20.『放課後の音符(キーノート)』「Keynote」 山田詠美著 新潮社 1989年10月10日発行

書評

 先日、仕事を通じて知り合った方と三年ぶりに再会しました。まるで地球を周回する彗星のように、概ね三年を周期とした再会を繰り返すこと四回。彼女とはかれこれ十年を超えるお付き合いです。勝手ながら、もう友人と呼ばせていただいても差し支えないと思っているので、彼女にはあえて友人としてこの文章に登場してもらいましょう。今どんな仕事を手掛けているのか、お互いが関わっている仕事の内容について情報を交換するなか、このブログで本の紹介を書くことがあると話しました。今回は数日間にわたって友人と行動を共にする機会に恵まれたのですが、再会の翌日には、私の文章をいくつか読んだことを教えてくれました。そのなかで、今回紹介する『放課後の音符(キーノート)』の話題が出されました。私がこのブログを始めて、書評(というよりも本を題材にした散文であることは、すでにお気づきのことと思いますが)として初めて書いたのが、『放課後の音符(キーノート)』にまつわる記事です。それ以来数回にわたってこの本の各短編について書いてきましたが、この本は私にとってこれまでに何度も読み返してきた特別な本のうちの一冊です。友人にとっても同じように大切な本なのだという話を聞き、一冊の本に対する思いを共有することができる楽しさを味わうことができました。
 友人が最も気に入っていると話してくれたのが、この本の最後に収められた「Keynote」です。この本に載せられた各短編は連作ではなく、それぞれが独立した物語です。しかし「Keynote」だけは、二つ目の短編「Sweet Basil」と登場人物が一致していて、この二作品のみ連作ととらえてもよさそうです。読者の一人として、私はこの仕掛けを嬉しく思いました。「Sweet Basil」についてはすでに書いているので、過去の記事を参照していただくとして、好きな物語だけに、登場人物についても思い入れがあります。思い入れがある相手に再会することができれば、やはり嬉しいものです。物語のその後の進展だけでなく、登場人物たちがいかに成長しているのかを見守ることができるからです。そしてその期待を裏切ることなく、「Keynote」では主人公の女の子が、しっとりと落ち着いた大人の女性への第一歩を踏み出す様子が描かれているのです。
「前は、ただ彼を欲しいと思っていた。そして、今、手に入れるだけでなく、私の心の内に、彼の面影を広げたいと思っている。不思議だ。

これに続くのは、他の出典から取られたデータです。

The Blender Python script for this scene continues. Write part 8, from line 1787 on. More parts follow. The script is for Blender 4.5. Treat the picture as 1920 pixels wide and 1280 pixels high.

彼を思うとき、彼の姿形だけでなく、甘い味のものが、湧き上がる」というように、相手に対する自分の一方的な思いに固執するのではなく、自分の心の中に相手を受け入れようとする柔らかな姿勢が、主人公の内面に芽生え始めるのです。物語の中で、作者はこうも書いています。「私たち、もう何年も生きている。でも、自分の体しか知らない。自分の心しか、探ることが出来ない。これって、まだ子供だって、ことじゃない?」作者が言うように、自分の心しか探ることが出来ないのが子どもなら、自分の心の中に相手を受け入れることが出来るようになることは、やはり大人に近づいている証拠だと言えるのではないでしょうか。私がこの物語を気に入っている理由は、かつての自分も感じた大人になることへのもどかしさや迷いを、代弁してくれていると感じられるからなのです。
「keynote」を読んでいると、かつて私自身が経験した、子どもから大人になる過渡期の「曖昧な苦しさ」と呼びうるようなもどかしい時代を追体験することが出来ます。そして、「うんうん、分かる分かる、そうだよなぁ」と共感することで、かつての幼かった自分を擁護することが出来るのです。だからこそ私は「Keynote」を何度でも読み返したくなるのかもしれません。このことに輪をかけて、今回、「Keynote」に対する思いを語り合える人物を発見することが出来た喜びは、私の心をとても楽しませてくれました。この意味において友人に感謝するとともに、これから先も彼女と一緒に仕事をする機会に恵まれることを願わずにはいられません。ところで、友人と話している中で、彼女が持っている『放課後の音符』が文庫版だということが分かりました。私は単行本を持っていますが、こちらの装丁はとても美しいため、ぜひ単行本を持っていてもらいたいと思いました。そこで、後日古書店で見つけた単行本を購入し、友人宛に郵送しました。もう届いたかな。喜んでくれると嬉しいのですが。